**Data segment:**
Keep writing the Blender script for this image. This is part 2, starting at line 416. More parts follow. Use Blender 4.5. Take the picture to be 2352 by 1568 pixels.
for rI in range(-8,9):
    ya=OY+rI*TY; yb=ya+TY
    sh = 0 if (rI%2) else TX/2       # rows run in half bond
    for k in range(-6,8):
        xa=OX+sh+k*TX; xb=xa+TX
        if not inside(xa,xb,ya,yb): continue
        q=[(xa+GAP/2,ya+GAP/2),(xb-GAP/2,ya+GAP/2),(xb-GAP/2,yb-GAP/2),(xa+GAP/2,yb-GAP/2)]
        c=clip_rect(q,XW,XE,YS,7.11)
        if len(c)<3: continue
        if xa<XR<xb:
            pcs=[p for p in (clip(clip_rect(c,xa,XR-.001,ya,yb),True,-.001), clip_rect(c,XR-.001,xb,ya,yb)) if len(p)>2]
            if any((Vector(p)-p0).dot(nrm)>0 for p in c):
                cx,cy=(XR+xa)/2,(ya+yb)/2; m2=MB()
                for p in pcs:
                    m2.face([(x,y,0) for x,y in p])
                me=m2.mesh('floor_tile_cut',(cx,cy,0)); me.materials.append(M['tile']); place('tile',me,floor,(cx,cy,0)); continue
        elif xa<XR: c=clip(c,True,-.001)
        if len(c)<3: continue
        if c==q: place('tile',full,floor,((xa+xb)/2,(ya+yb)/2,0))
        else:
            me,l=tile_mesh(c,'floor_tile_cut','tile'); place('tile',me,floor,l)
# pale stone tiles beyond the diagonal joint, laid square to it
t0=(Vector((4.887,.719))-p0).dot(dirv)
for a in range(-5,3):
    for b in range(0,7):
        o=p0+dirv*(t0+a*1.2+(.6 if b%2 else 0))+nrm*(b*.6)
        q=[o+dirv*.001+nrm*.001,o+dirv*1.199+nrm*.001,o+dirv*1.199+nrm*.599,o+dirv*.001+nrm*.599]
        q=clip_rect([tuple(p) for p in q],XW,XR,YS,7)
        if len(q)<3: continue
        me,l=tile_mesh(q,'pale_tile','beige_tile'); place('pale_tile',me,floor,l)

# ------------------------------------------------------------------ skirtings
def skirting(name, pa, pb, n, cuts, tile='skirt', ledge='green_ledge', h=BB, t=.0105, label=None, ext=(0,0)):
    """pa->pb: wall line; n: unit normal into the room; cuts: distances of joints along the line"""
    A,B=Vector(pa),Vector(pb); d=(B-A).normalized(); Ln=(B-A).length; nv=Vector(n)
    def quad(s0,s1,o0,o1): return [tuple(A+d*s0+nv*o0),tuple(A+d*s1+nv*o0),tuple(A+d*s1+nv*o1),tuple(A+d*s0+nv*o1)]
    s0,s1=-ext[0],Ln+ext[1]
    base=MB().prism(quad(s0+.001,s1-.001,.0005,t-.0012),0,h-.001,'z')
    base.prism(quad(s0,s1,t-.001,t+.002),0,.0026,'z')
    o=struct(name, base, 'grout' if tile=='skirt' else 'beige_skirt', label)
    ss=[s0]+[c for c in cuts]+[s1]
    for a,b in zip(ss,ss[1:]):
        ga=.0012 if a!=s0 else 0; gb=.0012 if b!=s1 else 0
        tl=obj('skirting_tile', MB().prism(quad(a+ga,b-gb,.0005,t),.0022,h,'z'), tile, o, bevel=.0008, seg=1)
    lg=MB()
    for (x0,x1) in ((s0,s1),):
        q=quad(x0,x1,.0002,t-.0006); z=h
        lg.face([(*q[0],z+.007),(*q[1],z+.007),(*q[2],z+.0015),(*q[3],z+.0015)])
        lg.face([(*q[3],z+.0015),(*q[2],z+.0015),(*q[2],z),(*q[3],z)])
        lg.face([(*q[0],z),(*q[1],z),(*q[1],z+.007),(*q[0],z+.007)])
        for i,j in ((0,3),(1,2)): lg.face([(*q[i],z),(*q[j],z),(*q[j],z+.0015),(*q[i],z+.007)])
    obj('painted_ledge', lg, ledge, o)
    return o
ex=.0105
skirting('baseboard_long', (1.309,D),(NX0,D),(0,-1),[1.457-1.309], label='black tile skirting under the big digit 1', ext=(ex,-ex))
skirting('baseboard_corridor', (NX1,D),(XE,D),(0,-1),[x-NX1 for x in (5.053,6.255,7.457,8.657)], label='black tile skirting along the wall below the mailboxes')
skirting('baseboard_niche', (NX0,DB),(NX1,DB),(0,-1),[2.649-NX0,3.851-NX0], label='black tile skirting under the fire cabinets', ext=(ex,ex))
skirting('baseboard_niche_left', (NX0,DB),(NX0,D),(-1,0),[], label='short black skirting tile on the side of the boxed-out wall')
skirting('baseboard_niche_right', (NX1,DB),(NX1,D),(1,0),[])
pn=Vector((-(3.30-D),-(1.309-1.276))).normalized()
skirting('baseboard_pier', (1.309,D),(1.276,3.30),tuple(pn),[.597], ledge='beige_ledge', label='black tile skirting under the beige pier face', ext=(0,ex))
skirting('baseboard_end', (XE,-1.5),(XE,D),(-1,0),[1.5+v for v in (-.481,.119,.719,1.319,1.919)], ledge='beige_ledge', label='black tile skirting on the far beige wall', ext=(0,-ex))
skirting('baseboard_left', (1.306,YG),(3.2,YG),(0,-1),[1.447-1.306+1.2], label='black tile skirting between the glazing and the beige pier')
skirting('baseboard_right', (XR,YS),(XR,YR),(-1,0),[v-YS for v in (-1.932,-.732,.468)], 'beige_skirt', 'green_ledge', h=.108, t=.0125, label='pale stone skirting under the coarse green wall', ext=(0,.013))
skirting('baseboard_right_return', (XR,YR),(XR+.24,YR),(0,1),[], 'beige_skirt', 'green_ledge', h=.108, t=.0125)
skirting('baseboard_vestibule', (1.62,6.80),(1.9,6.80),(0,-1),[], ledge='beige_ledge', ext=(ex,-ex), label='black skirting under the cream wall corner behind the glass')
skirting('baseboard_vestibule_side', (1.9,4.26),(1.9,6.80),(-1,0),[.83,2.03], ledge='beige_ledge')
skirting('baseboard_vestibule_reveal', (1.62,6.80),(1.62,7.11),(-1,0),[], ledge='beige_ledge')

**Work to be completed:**
Copy each line of the data exactly, leaving nothing out.

**Result:**
Keep writing the Blender script for this image. This is part 2, starting at line 416. More parts follow. Use Blender 4.5. Take the picture to be 2352 by 1568 pixels.
for rI in range(-8,9):
    ya=OY+rI*TY; yb=ya+TY
    sh = 0 if (rI%2) else TX/2       # rows run in half bond
    for k in range(-6,8):
        xa=OX+sh+k*TX; xb=xa+TX
        if not inside(xa,xb,ya,yb): continue
        q=[(xa+GAP/2,ya+GAP/2),(xb-GAP/2,ya+GAP/2),(xb-GAP/2,yb-GAP/2),(xa+GAP/2,yb-GAP/2)]
        c=clip_rect(q,XW,XE,YS,7.11)
        if len(c)<3: continue
        if xa<XR<xb:
            pcs=[p for p in (clip(clip_rect(c,xa,XR-.001,ya,yb),True,-.001), clip_rect(c,XR-.001,xb,ya,yb)) if len(p)>2]
            if any((Vector(p)-p0).dot(nrm)>0 for p in c):
                cx,cy=(XR+xa)/2,(ya+yb)/2; m2=MB()
                for p in pcs:
                    m2.face([(x,y,0) for x,y in p])
                me=m2.mesh('floor_tile_cut',(cx,cy,0)); me.materials.append(M['tile']); place('tile',me,floor,(cx,cy,0)); continue
        elif xa<XR: c=clip(c,True,-.001)
        if len(c)<3: continue
        if c==q: place('tile',full,floor,((xa+xb)/2,(ya+yb)/2,0))
        else:
            me,l=tile_mesh(c,'floor_tile_cut','tile'); place('tile',me,floor,l)
# pale stone tiles beyond the diagonal joint, laid square to it
t0=(Vector((4.887,.719))-p0).dot(dirv)
for a in range(-5,3):
    for b in range(0,7):
        o=p0+dirv*(t0+a*1.2+(.6 if b%2 else 0))+nrm*(b*.6)
        q=[o+dirv*.001+nrm*.001,o+dirv*1.199+nrm*.001,o+dirv*1.199+nrm*.599,o+dirv*.001+nrm*.599]
        q=clip_rect([tuple(p) for p in q],XW,XR,YS,7)
        if len(q)<3: continue
        me,l=tile_mesh(q,'pale_tile','beige_tile'); place('pale_tile',me,floor,l)

# ------------------------------------------------------------------ skirtings
def skirting(name, pa, pb, n, cuts, tile='skirt', ledge='green_ledge', h=BB, t=.0105, label=None, ext=(0,0)):
    """pa->pb: wall line; n: unit normal into the room; cuts: distances of joints along the line"""
    A,B=Vector(pa),Vector(pb); d=(B-A).normalized(); Ln=(B-A).length; nv=Vector(n)
    def quad(s0,s1,o0,o1): return [tuple(A+d*s0+nv*o0),tuple(A+d*s1+nv*o0),tuple(A+d*s1+nv*o1),tuple(A+d*s0+nv*o1)]
    s0,s1=-ext[0],Ln+ext[1]
    base=MB().prism(quad(s0+.001,s1-.001,.0005,t-.0012),0,h-.001,'z')
    base.prism(quad(s0,s1,t-.001,t+.002),0,.0026,'z')
    o=struct(name, base, 'grout' if tile=='skirt' else 'beige_skirt', label)
    ss=[s0]+[c for c in cuts]+[s1]
    for a,b in zip(ss,ss[1:]):
        ga=.0012 if a!=s0 else 0; gb=.0012 if b!=s1 else 0
        tl=obj('skirting_tile', MB().prism(quad(a+ga,b-gb,.0005,t),.0022,h,'z'), tile, o, bevel=.0008, seg=1)
    lg=MB()
    for (x0,x1) in ((s0,s1),):
        q=quad(x0,x1,.0002,t-.0006); z=h
        lg.face([(*q[0],z+.007),(*q[1],z+.007),(*q[2],z+.0015),(*q[3],z+.0015)])
        lg.face([(*q[3],z+.0015),(*q[2],z+.0015),(*q[2],z),(*q[3],z)])
        lg.face([(*q[0],z),(*q[1],z),(*q[1],z+.007),(*q[0],z+.007)])
        for i,j in ((0,3),(1,2)): lg.face([(*q[i],z),(*q[j],z),(*q[j],z+.0015),(*q[i],z+.007)])
    obj('painted_ledge', lg, ledge, o)
    return o
ex=.0105
skirting('baseboard_long', (1.309,D),(NX0,D),(0,-1),[1.457-1.309], label='black tile skirting under the big digit 1', ext=(ex,-ex))
skirting('baseboard_corridor', (NX1,D),(XE,D),(0,-1),[x-NX1 for x in (5.053,6.255,7.457,8.657)], label='black tile skirting along the wall below the mailboxes')
skirting('baseboard_niche', (NX0,DB),(NX1,DB),(0,-1),[2.649-NX0,3.851-NX0], label='black tile skirting under the fire cabinets', ext=(ex,ex))
skirting('baseboard_niche_left', (NX0,DB),(NX0,D),(-1,0),[], label='short black skirting tile on the side of the boxed-out wall')
skirting('baseboard_niche_right', (NX1,DB),(NX1,D),(1,0),[])
pn=Vector((-(3.30-D),-(1.309-1.276))).normalized()
skirting('baseboard_pier', (1.309,D),(1.276,3.30),tuple(pn),[.597], ledge='beige_ledge', label='black tile skirting under the beige pier face', ext=(0,ex))
skirting('baseboard_end', (XE,-1.5),(XE,D),(-1,0),[1.5+v for v in (-.481,.119,.719,1.319,1.919)], ledge='beige_ledge', label='black tile skirting on the far beige wall', ext=(0,-ex))
skirting('baseboard_left', (1.306,YG),(3.2,YG),(0,-1),[1.447-1.306+1.2], label='black tile skirting between the glazing and the beige pier')
skirting('baseboard_right', (XR,YS),(XR,YR),(-1,0),[v-YS for v in (-1.932,-.732,.468)], 'beige_skirt', 'green_ledge', h=.108, t=.0125, label='pale stone skirting under the coarse green wall', ext=(0,.013))
skirting('baseboard_right_return', (XR,YR),(XR+.24,YR),(0,1),[], 'beige_skirt', 'green_ledge', h=.108, t=.0125)
skirting('baseboard_vestibule', (1.62,6.80),(1.9,6.80),(0,-1),[], ledge='beige_ledge', ext=(ex,-ex), label='black skirting under the cream wall corner behind the glass')
skirting('baseboard_vestibule_side', (1.9,4.26),(1.9,6.80),(-1,0),[.83,2.03], ledge='beige_ledge')
skirting('baseboard_vestibule_reveal', (1.62,6.80),(1.62,7.11),(-1,0),[], ledge='beige_ledge')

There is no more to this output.